* Supplied data:
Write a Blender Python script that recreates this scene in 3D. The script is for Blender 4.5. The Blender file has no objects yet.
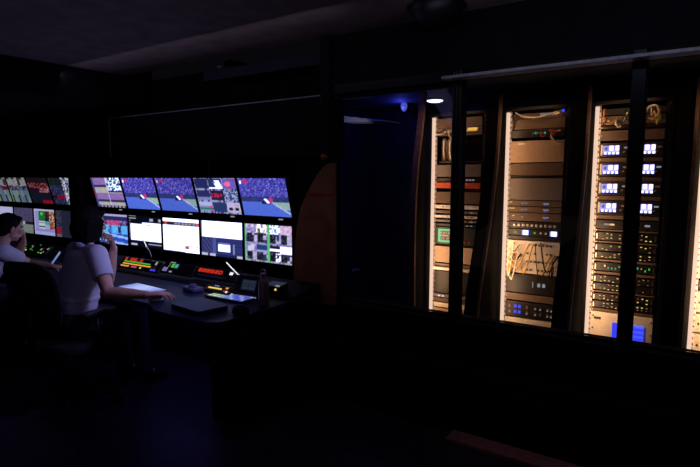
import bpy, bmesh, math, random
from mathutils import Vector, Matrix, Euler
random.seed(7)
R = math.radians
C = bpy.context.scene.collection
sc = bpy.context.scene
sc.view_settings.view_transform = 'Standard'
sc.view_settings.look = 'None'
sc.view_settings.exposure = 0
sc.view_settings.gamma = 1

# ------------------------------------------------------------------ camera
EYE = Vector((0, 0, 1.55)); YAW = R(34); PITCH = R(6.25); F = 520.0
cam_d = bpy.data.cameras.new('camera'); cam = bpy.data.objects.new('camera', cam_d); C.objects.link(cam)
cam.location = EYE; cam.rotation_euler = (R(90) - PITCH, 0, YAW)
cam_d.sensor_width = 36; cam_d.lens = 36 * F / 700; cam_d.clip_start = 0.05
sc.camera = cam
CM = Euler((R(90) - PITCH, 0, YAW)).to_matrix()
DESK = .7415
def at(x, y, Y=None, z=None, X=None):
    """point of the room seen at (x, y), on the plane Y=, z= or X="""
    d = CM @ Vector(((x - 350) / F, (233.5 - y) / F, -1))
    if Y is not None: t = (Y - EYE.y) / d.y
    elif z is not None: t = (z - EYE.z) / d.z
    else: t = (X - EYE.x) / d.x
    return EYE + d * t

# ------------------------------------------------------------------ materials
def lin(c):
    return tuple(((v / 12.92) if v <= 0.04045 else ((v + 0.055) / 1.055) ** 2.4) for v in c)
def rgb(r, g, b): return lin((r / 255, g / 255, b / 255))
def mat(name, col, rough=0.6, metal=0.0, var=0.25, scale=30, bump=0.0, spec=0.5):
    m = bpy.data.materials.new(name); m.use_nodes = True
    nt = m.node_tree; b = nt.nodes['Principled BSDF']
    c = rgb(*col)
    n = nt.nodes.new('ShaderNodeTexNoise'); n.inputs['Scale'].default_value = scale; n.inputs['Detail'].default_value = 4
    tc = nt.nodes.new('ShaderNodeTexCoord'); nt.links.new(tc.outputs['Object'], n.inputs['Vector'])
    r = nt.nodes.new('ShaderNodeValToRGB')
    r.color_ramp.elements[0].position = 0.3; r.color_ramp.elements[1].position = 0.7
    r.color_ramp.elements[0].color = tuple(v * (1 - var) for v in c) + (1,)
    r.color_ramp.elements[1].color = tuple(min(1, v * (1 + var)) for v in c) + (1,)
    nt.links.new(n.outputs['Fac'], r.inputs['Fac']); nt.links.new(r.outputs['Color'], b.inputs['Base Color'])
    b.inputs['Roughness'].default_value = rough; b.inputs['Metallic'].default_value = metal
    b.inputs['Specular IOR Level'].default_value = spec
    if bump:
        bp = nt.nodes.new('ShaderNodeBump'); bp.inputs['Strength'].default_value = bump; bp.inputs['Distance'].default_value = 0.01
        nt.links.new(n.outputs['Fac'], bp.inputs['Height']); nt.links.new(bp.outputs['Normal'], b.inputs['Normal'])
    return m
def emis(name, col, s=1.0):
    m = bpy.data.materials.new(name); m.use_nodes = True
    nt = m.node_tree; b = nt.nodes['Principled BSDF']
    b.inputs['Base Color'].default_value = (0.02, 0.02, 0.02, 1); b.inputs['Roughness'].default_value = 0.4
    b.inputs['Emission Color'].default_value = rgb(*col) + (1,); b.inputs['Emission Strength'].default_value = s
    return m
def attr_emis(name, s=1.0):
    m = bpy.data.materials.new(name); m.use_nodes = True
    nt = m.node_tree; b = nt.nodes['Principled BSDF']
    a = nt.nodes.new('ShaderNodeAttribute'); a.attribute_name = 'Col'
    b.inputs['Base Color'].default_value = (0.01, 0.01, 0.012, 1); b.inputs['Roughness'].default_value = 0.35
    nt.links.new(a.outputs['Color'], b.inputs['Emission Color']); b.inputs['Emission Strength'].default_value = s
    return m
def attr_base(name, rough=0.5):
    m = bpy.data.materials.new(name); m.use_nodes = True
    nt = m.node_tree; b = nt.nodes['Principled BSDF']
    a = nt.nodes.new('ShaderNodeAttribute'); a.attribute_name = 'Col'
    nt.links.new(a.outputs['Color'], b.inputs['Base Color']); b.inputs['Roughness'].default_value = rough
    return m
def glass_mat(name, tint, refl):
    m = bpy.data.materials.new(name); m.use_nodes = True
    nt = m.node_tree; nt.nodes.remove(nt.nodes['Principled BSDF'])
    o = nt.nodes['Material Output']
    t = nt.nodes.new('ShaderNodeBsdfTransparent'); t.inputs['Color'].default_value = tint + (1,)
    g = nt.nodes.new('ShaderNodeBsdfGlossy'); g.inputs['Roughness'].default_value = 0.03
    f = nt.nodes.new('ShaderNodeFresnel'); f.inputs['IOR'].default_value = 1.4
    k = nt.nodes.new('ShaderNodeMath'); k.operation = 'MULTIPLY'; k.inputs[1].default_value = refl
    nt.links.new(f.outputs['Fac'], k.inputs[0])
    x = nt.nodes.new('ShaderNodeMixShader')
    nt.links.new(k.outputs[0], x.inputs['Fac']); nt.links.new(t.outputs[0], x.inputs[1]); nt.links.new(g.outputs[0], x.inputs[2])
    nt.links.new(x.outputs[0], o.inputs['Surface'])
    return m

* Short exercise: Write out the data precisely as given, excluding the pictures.

* Answer for the task:
Write a Blender Python script that recreates this scene in 3D. The script is for Blender 4.5. The Blender file has no objects yet.
import bpy, bmesh, math, random
from mathutils import Vector, Matrix, Euler
random.seed(7)
R = math.radians
C = bpy.context.scene.collection
sc = bpy.context.scene
sc.view_settings.view_transform = 'Standard'
sc.view_settings.look = 'None'
sc.view_settings.exposure = 0
sc.view_settings.gamma = 1

# ------------------------------------------------------------------ camera
EYE = Vector((0, 0, 1.55)); YAW = R(34); PITCH = R(6.25); F = 520.0
cam_d = bpy.data.cameras.new('camera'); cam = bpy.data.objects.new('camera', cam_d); C.objects.link(cam)
cam.location = EYE; cam.rotation_euler = (R(90) - PITCH, 0, YAW)
cam_d.sensor_width = 36; cam_d.lens = 36 * F / 700; cam_d.clip_start = 0.05
sc.camera = cam
CM = Euler((R(90) - PITCH, 0, YAW)).to_matrix()
DESK = .7415
def at(x, y, Y=None, z=None, X=None):
    """point of the room seen at (x, y), on the plane Y=, z= or X="""
    d = CM @ Vector(((x - 350) / F, (233.5 - y) / F, -1))
    if Y is not None: t = (Y - EYE.y) / d.y
    elif z is not None: t = (z - EYE.z) / d.z
    else: t = (X - EYE.x) / d.x
    return EYE + d * t

# ------------------------------------------------------------------ materials
def lin(c):
    return tuple(((v / 12.92) if v <= 0.04045 else ((v + 0.055) / 1.055) ** 2.4) for v in c)
def rgb(r, g, b): return lin((r / 255, g / 255, b / 255))
def mat(name, col, rough=0.6, metal=0.0, var=0.25, scale=30, bump=0.0, spec=0.5):
    m = bpy.data.materials.new(name); m.use_nodes = True
    nt = m.node_tree; b = nt.nodes['Principled BSDF']
    c = rgb(*col)
    n = nt.nodes.new('ShaderNodeTexNoise'); n.inputs['Scale'].default_value = scale; n.inputs['Detail'].default_value = 4
    tc = nt.nodes.new('ShaderNodeTexCoord'); nt.links.new(tc.outputs['Object'], n.inputs['Vector'])
    r = nt.nodes.new('ShaderNodeValToRGB')
    r.color_ramp.elements[0].position = 0.3; r.color_ramp.elements[1].position = 0.7
    r.color_ramp.elements[0].color = tuple(v * (1 - var) for v in c) + (1,)
    r.color_ramp.elements[1].color = tuple(min(1, v * (1 + var)) for v in c) + (1,)
    nt.links.new(n.outputs['Fac'], r.inputs['Fac']); nt.links.new(r.outputs['Color'], b.inputs['Base Color'])
    b.inputs['Roughness'].default_value = rough; b.inputs['Metallic'].default_value = metal
    b.inputs['Specular IOR Level'].default_value = spec
    if bump:
        bp = nt.nodes.new('ShaderNodeBump'); bp.inputs['Strength'].default_value = bump; bp.inputs['Distance'].default_value = 0.01
        nt.links.new(n.outputs['Fac'], bp.inputs['Height']); nt.links.new(bp.outputs['Normal'], b.inputs['Normal'])
    return m
def emis(name, col, s=1.0):
    m = bpy.data.materials.new(name); m.use_nodes = True
    nt = m.node_tree; b = nt.nodes['Principled BSDF']
    b.inputs['Base Color'].default_value = (0.02, 0.02, 0.02, 1); b.inputs['Roughness'].default_value = 0.4
    b.inputs['Emission Color'].default_value = rgb(*col) + (1,); b.inputs['Emission Strength'].default_value = s
    return m
def attr_emis(name, s=1.0):
    m = bpy.data.materials.new(name); m.use_nodes = True
    nt = m.node_tree; b = nt.nodes['Principled BSDF']
    a = nt.nodes.new('ShaderNodeAttribute'); a.attribute_name = 'Col'
    b.inputs['Base Color'].default_value = (0.01, 0.01, 0.012, 1); b.inputs['Roughness'].default_value = 0.35
    nt.links.new(a.outputs['Color'], b.inputs['Emission Color']); b.inputs['Emission Strength'].default_value = s
    return m
def attr_base(name, rough=0.5):
    m = bpy.data.materials.new(name); m.use_nodes = True
    nt = m.node_tree; b = nt.nodes['Principled BSDF']
    a = nt.nodes.new('ShaderNodeAttribute'); a.attribute_name = 'Col'
    nt.links.new(a.outputs['Color'], b.inputs['Base Color']); b.inputs['Roughness'].default_value = rough
    return m
def glass_mat(name, tint, refl):
    m = bpy.data.materials.new(name); m.use_nodes = True
    nt = m.node_tree; nt.nodes.remove(nt.nodes['Principled BSDF'])
    o = nt.nodes['Material Output']
    t = nt.nodes.new('ShaderNodeBsdfTransparent'); t.inputs['Color'].default_value = tint + (1,)
    g = nt.nodes.new('ShaderNodeBsdfGlossy'); g.inputs['Roughness'].default_value = 0.03
    f = nt.nodes.new('ShaderNodeFresnel'); f.inputs['IOR'].default_value = 1.4
    k = nt.nodes.new('ShaderNodeMath'); k.operation = 'MULTIPLY'; k.inputs[1].default_value = refl
    nt.links.new(f.outputs['Fac'], k.inputs[0])
    x = nt.nodes.new('ShaderNodeMixShader')
    nt.links.new(k.outputs[0], x.inputs['Fac']); nt.links.new(t.outputs[0], x.inputs[1]); nt.links.new(g.outputs[0], x.inputs[2])
    nt.links.new(x.outputs[0], o.inputs['Surface'])
    return m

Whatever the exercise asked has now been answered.